Baby Sophie is still our sweet Baby, although we aren't calling her baby quite as much anymore which makes me so sad.  She loves the family most of all - just like usual - and is doing 4h with the guys.  She lost one pig early this year for some weird reason and her other one is super small so I just don't know if she will make it.  But if she doesn't she gets first pick of the turkeys, so maybe there's a grand champion in the works for her anyway.

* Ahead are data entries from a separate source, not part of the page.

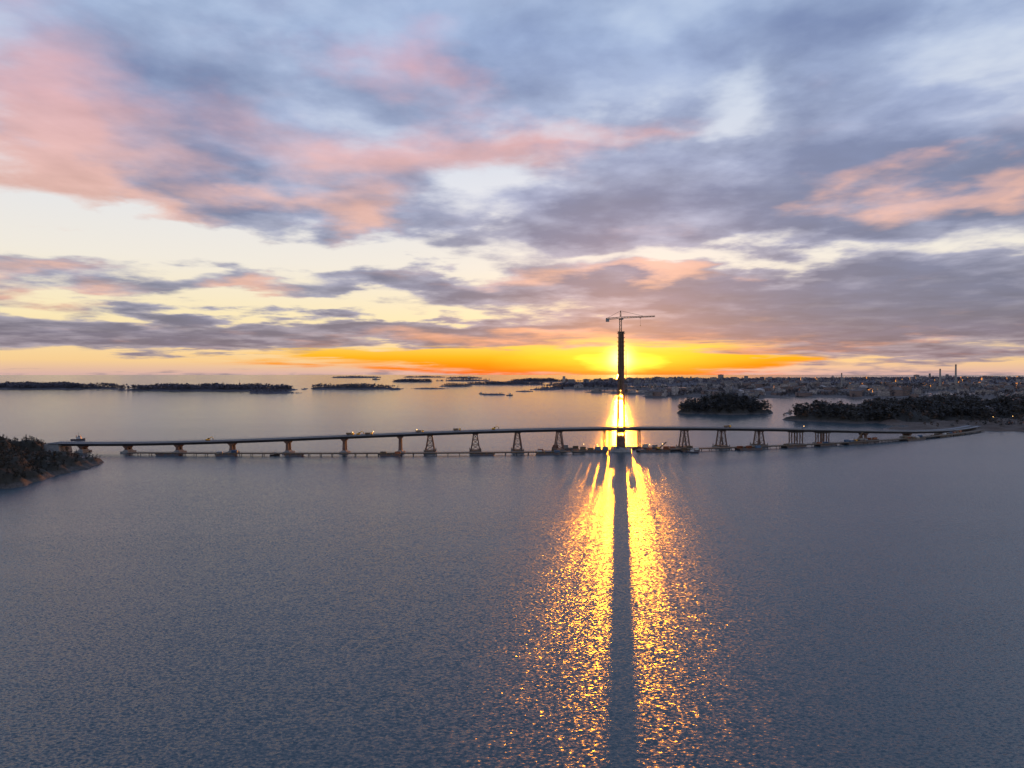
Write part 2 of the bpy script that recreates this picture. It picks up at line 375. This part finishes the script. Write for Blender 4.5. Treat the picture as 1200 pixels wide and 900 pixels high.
# ---------------------------------------------------------------- buildings
def wallmat(name,c):
    m=bpy.data.materials.new(name); m.use_nodes=True; t=m.node_tree; g=G(t); b=t.nodes['Principled BSDF']
    pos=g.n('ShaderNodeNewGeometry').outputs['Position']
    w=g.n('ShaderNodeTexWhiteNoise'); g.put(w.inputs[0],g.v('FLOOR',g.v('MULTIPLY',pos,(.22,.22,.31))))
    fr=g.v('FRACTION',g.v('MULTIPLY',pos,(.22,.22,.31))); z=g.sep(fr)[2]
    win=g.m('MULTIPLY',g.m('GREATER_THAN',z,.55),g.m('GREATER_THAN',w.outputs[0],.35))
    nz=g.n('ShaderNodeNewGeometry').outputs['Normal']; side=g.m('LESS_THAN',g.m('ABSOLUTE',g.sep(nz)[2]),.5)
    f=g.m('MULTIPLY',win,side)
    g.put(b.inputs['Base Color'],g.mix(f,c,(.05,.05,.065)))
    b.inputs['Roughness'].default_value=.6
    return m
walls=[wallmat('render_wall_pale',(.33,.30,.31)),wallmat('brick_wall',(.16,.105,.10)),wallmat('plaster_wall',(.23,.205,.205)),wallmat('grey_panel_wall',(.15,.15,.175))]
roofm=mat('roof_felt',(.11,.098,.11),None,.1)
def city(name,H,bb,N,hr,seed,front=None,xr=None):
    r=random.Random(seed); mb=MB(); x0,x1,y0,y1=bb; c=0; tries=0
    while c<N and tries<N*20:
        tries+=1
        x=r.uniform(*(xr or (x0,x1)));y=r.uniform(y0,front or y1); z=float(H(np.array([x]),np.array([y]))[0])
        if z<3: continue
        w=r.uniform(12,55);d=r.uniform(11,20);h=r.uniform(*hr)*(1.7 if r.random()<.08 else 1); a=r.choice((0.1,.3,-.5,1.2))+r.uniform(-.1,.1); m=r.choice(walls)
        mb.box((x,y,z+h/2-1),(w,d,h+2),m,a); mb.box((x,y,z+h+.4),(w+.6,d+.6,.8),roofm,a)
        if r.random()<.5: # pitched roof
            mb.box((x,y,z+h+2.6),(w,d,3.6),roofm,a,top=(w*.9,.6))
        else: mb.box((x+1,y,z+h+2),(w*.25,d*.5,2.4),m,a)
        c+=1
    mb.obj(name)
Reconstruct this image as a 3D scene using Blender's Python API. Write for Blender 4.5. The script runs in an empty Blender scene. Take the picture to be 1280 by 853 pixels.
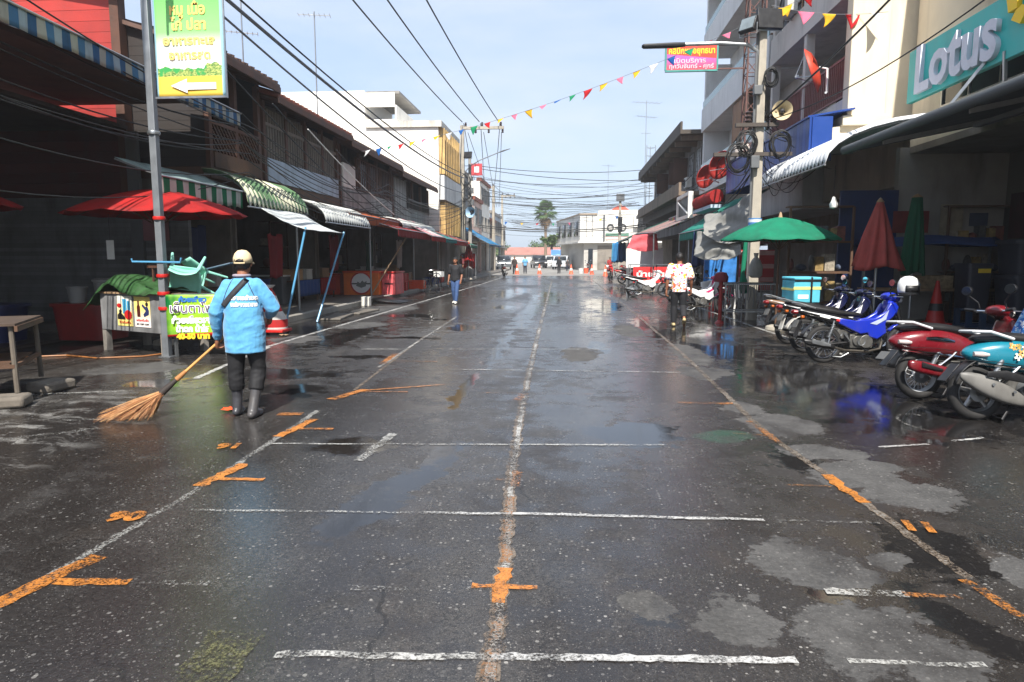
import bpy, bmesh, math, random
from math import radians, sin, cos, pi, sqrt
from mathutils import Vector, Matrix, Euler, noise
random.seed(7)
SC = bpy.context.scene
COL = SC.collection
V = Vector

# ------------------------------------------------------------------ camera, sky, sun, exposure
cam_d = bpy.data.cameras.new('camera'); cam = bpy.data.objects.new('camera', cam_d); COL.objects.link(cam)
cam.location = (0, 0, 1.6); cam.rotation_euler = (radians(90 - 7.0506), 0, radians(4.7885))
cam_d.lens = 24; cam_d.sensor_width = 36; cam_d.clip_start = 0.05; cam_d.clip_end = 3000
SC.camera = cam
SUN_EL, SUN_DX = radians(50), 0.07          # shadows run straight up the street, a touch to the left
W = bpy.data.worlds.new('World'); SC.world = W; W.use_nodes = True
wn = W.node_tree.nodes; wl = W.node_tree.links
bg = wn['Background']; sky = wn.new('ShaderNodeTexSky'); sky.sky_type = 'NISHITA'; sky.sun_disc = False
sky.sun_elevation = SUN_EL; sky.sun_rotation = radians(180 - 4); sky.air_density = 1.0; sky.dust_density = 1.2; sky.ozone_density = 1.6
# thin high cloud veils
tc = wn.new('ShaderNodeTexCoord'); mp = wn.new('ShaderNodeMapping'); mp.inputs['Scale'].default_value = (1.6, 1.6, 6.0)
cn = wn.new('ShaderNodeTexNoise'); cn.inputs['Scale'].default_value = 1.3; cn.inputs['Detail'].default_value = 7; cn.inputs['Roughness'].default_value = .55
cr = wn.new('ShaderNodeMapRange'); cr.inputs[1].default_value = .42; cr.inputs[2].default_value = .78; cr.inputs[3].default_value = .8; cr.inputs[4].default_value = .95
cm = wn.new('ShaderNodeMix'); cm.data_type = 'RGBA'; c2 = wn.new('ShaderNodeMix'); c2.data_type = 'RGBA'; c2.inputs[6].default_value = (2.05, 2.52, 3.35, 1); c2.inputs[7].default_value = (3.05, 3.25, 3.6, 1)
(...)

School comes easy to sweet Sophie and friends do too.  She's a great kid, a kind friend and sweet soul but she takes zero garbage when it comes to girl drama.  I love that about her and I hope she always stays that way.  She still gets tummy aches at night when she's stressed and will sometimes yell out in the middle of the night but the sleepwalking has pretty much stopped.  I think it really helps her sharing a room with her sisters that she adores.  She is so much company and my favorite thing to do with her right now is go shopping.  We are always going shopping together - for food or clothes or anything and she can hang with the best of them.  She's so thoughtful too about what to get for everyone she loves.  I just know she's going to be a great gift giver as she grows up.

Maxy is still our sweet baby boy.  He's made so many great strides in school and socially, but he's more aware than ever that he doesn't have anyone else who looks like him around.  He's very drawn to his China things and he loves all things China.  I am looking forward (with some nervousness!) to see what he grows up to feel about China/his adoption/etc..  It's so hard to imagine our life without any of our kids, but he brings something so special to our little family.  I am so grateful to be his mama and so grateful he's my son.  But as he grows I'm more aware than ever that his adoption came at great personal pain to him and great personal pain to those who loved him in China as well.

Some funny things he says right now are, "Gateraider" for gatorade.  He also told Ellie to "stop attacking him" when she told him to get ready for church.  He loves to stay, "STOOOOOOPPPPPP" or "don't worry about it" when he's doing something wrong.  In general though, he's an easy little boy who just loves his brother and sisters and hates going to bed.  I love him so much it's hard to describe.

The fullness of our lives is kind of unreal.  There is something going on 100 percent of the time and I love every second of it.  I loved my baby years so much but there is just so much joy in finding out that the little people you loved so much have grown up into some wonderful people who I just enjoy being around more than nearly anyone else.